- Kategori
- Siyaset
Ebcet

Bizimkinin küresel olanla bir ilgisi yok. Bizimki tamamen kendine özel. Küresel olanı teğet geçerken, bizimki tam isabet, girdi çıkmıyor. Avrupa ülkeleri ve Amerika, krizin etkilerini azaltmak için, devletlerinin imkanlarını sanayiciye aktarıyorlar. Bizim hükümetimiz ise yoksullaşan vatandaşına sadaka dağıtarak, krizin etkisini azaltmaya çalışıyor. Ee, azaldı mı? Fukaraya sadaka verince, fukaralığı bitiyor mu? Bitmiyor, öbür avucunu da açıyor. Atalarımız demiş ki: “Dilencilik hordur. Ama, altın oluktur.” Dilenmek alışkanlık yapar. AKP hükümeti de zaten buna çalışıyor. Vatandaş, dilenciliğe de, bana da alışsın, düşüncesi var. Dilencilik, Arap kültüründen bize geçmiştir. Dilenmek, avuç açmak, Türk insanına yakışmayan bir olgudur.
Vatandaşını sadaka vererek ömür boyu krize mahkum eden, AKP hükümeti, zenginden yana tedbirlerini de uygulamaya koydu. Önce otomobil ve konuttan alınan ÖTV ve KDV indirildi. Sonra, elektronik, beyaz eşya ve mobilyada ki: Bir alan bir daha alsın. Alman, İtalyan, Japon.
Hepsini memnun ettik. Başbakan ekonomi okumuş. Küresel krizi, yöresel krize indirgedi ki, çözüm kolay olsun. Genel anestezi yerine, lokal anestezi. Ama ameliyat yanlış. Hasta organ yerine, sağlam organ alındı. Hasta ömür boyu sakat kalacak. Organ da noksan olunca, dilencilik kolay olacak.
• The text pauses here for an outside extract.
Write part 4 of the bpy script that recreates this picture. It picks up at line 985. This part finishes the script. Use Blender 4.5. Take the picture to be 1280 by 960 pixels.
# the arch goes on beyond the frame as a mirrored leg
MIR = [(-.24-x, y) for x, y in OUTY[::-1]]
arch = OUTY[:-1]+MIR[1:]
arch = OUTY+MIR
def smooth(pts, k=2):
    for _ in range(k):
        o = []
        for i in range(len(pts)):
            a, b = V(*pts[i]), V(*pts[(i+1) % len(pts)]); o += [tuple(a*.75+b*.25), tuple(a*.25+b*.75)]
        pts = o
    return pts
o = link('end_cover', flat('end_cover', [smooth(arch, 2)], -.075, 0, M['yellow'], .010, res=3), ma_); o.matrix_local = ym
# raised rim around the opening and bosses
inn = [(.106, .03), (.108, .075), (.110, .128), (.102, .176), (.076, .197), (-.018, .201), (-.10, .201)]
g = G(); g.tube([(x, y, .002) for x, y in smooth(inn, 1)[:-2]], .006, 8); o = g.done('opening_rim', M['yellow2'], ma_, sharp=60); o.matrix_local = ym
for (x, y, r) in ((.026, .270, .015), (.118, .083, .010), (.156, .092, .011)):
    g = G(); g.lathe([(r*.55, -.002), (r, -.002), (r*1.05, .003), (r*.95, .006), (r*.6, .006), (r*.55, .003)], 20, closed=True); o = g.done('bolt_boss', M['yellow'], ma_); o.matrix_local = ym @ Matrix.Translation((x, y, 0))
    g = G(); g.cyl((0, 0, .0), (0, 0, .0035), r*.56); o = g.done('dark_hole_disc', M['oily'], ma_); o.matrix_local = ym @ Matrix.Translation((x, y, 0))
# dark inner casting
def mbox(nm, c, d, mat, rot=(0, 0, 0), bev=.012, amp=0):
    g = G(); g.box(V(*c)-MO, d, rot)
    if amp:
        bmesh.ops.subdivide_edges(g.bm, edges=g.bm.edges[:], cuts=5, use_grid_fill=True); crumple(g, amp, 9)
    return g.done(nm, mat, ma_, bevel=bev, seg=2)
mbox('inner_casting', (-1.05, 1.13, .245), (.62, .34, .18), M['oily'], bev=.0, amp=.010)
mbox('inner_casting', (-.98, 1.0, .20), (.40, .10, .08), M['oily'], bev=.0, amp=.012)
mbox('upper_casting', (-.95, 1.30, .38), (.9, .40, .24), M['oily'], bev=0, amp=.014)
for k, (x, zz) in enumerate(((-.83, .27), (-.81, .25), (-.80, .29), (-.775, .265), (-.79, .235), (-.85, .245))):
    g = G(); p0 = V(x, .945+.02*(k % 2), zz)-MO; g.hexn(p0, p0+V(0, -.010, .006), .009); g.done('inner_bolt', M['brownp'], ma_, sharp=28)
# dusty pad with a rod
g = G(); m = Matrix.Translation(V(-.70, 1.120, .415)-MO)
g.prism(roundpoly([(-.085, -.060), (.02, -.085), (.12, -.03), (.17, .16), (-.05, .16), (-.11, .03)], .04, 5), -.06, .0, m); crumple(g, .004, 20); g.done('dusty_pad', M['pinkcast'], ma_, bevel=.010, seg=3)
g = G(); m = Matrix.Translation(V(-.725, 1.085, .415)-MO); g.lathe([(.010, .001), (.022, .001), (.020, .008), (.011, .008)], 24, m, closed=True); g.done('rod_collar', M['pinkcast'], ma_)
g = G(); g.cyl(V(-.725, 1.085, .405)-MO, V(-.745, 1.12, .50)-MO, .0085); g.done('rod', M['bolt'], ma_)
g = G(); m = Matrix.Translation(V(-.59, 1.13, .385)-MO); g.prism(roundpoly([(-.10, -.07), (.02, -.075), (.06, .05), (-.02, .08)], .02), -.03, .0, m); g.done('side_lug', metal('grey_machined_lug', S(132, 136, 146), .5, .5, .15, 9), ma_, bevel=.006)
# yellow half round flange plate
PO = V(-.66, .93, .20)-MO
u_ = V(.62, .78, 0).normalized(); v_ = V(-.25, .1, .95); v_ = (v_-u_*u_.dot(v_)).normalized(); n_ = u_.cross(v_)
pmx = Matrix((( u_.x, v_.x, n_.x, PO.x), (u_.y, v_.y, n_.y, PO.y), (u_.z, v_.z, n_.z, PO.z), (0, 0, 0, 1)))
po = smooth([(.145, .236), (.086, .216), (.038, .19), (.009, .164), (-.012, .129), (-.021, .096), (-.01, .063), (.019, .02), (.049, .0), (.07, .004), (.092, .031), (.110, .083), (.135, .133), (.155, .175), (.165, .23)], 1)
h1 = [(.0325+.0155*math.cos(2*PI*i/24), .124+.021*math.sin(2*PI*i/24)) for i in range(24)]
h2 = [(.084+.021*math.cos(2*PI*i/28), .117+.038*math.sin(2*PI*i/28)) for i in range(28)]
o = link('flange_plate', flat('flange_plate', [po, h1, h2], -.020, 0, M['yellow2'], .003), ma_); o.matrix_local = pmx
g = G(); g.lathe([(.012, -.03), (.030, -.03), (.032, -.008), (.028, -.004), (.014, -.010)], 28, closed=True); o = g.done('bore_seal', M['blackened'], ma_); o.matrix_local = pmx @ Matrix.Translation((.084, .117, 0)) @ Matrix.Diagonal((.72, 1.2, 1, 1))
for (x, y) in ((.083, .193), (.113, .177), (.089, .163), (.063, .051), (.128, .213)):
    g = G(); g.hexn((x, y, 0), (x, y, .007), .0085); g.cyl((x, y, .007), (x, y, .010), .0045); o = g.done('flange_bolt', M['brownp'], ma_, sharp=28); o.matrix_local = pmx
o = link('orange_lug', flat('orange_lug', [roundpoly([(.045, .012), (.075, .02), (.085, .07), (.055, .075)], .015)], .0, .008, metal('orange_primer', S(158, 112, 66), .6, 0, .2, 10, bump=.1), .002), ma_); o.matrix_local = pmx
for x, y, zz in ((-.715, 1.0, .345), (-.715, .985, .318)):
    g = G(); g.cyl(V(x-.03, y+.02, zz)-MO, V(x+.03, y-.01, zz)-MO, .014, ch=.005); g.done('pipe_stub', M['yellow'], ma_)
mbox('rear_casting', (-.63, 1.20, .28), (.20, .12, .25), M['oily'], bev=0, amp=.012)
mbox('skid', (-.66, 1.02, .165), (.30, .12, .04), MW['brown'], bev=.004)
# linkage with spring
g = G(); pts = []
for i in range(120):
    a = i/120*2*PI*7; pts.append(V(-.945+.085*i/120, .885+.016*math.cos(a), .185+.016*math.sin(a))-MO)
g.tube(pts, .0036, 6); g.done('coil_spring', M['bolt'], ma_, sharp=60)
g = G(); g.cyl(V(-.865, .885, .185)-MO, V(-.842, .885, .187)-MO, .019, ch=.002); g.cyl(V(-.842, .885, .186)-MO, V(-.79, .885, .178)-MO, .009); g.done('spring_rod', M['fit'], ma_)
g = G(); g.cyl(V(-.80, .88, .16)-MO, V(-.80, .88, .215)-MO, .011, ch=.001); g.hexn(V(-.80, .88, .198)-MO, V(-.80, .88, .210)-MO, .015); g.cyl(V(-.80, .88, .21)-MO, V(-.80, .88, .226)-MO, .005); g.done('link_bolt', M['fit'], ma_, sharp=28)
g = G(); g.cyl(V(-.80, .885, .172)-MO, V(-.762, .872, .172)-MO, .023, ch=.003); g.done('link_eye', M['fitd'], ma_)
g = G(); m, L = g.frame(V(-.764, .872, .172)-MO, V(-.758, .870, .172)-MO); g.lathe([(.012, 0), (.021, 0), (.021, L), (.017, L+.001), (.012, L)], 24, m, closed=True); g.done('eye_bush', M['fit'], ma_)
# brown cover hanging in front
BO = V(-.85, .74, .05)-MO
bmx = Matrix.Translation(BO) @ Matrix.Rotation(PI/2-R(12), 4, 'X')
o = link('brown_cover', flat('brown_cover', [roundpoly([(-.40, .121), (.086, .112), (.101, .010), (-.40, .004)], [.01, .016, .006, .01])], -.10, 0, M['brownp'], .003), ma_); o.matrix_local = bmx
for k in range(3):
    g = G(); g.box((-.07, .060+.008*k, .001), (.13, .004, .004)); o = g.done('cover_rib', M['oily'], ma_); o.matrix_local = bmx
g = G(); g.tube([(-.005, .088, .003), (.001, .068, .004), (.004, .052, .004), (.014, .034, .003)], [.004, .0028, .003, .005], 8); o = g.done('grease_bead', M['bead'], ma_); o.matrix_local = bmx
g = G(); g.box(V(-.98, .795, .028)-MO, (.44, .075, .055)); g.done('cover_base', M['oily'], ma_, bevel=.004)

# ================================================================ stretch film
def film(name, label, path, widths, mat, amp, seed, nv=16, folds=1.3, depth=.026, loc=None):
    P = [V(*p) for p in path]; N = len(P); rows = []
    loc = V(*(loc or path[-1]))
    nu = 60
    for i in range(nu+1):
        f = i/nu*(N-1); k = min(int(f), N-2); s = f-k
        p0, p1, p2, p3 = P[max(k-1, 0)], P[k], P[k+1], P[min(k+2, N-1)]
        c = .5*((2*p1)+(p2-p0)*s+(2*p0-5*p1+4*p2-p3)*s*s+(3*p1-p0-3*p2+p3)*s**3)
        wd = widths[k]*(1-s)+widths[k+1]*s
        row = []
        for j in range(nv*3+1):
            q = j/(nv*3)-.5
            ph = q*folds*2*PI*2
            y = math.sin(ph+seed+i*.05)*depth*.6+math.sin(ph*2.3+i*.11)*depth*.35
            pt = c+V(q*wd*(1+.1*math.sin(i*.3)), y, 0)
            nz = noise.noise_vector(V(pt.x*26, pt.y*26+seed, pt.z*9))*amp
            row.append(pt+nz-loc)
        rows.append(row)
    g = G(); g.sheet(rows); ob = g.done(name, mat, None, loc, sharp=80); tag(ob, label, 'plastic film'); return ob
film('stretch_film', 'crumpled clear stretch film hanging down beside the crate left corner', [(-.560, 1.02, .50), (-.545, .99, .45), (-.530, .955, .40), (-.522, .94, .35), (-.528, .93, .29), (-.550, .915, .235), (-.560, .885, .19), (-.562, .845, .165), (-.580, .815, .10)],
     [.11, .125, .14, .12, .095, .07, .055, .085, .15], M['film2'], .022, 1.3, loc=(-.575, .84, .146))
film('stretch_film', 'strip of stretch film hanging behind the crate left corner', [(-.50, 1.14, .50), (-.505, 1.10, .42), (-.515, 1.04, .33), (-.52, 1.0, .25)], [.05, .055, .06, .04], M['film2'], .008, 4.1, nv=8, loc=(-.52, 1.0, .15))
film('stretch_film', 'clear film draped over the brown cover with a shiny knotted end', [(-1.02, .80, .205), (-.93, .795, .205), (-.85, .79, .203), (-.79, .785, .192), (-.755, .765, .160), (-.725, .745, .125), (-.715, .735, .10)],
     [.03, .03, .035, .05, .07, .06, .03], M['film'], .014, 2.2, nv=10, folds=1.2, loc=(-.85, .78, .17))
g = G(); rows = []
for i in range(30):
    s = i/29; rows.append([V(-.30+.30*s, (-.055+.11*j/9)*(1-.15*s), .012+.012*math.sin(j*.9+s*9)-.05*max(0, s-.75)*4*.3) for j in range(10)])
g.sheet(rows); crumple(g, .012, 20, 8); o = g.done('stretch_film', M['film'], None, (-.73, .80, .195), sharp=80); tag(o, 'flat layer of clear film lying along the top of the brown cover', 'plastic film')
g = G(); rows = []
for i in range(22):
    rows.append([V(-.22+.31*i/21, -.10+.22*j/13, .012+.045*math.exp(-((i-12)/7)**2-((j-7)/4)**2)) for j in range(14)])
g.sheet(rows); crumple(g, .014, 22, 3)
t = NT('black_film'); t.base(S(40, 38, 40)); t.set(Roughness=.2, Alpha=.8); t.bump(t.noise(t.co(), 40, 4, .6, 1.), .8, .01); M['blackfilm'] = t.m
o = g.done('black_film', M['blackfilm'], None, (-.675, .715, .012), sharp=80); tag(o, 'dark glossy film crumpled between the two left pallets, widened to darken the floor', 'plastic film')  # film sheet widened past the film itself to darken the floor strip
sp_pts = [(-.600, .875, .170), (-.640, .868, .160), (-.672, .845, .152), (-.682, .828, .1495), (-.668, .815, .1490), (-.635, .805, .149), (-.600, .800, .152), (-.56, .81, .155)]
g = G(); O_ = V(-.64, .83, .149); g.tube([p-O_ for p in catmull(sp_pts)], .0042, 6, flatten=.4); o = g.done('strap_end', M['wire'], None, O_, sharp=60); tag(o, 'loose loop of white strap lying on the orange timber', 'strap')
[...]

Ebcet hesabı, işte böyle bir şey her halde.
Ben de çocukluğumda mahalle hocasına gitmiştim. Sözde Kuran öğrenecektik. Ebcetten öteye gidemedik. Hoca Çolak Mevlüt durmadan bize ebcet i heceletirdi. Aradan bunca uzun yıl geçti. Hala hatırlıyorum. Ebcet, Henves, Hüddi, der sonuna da, Hoca beni yutti yi eklerdik.
Ebcet, henves, hüddi, AKP bizi yutti.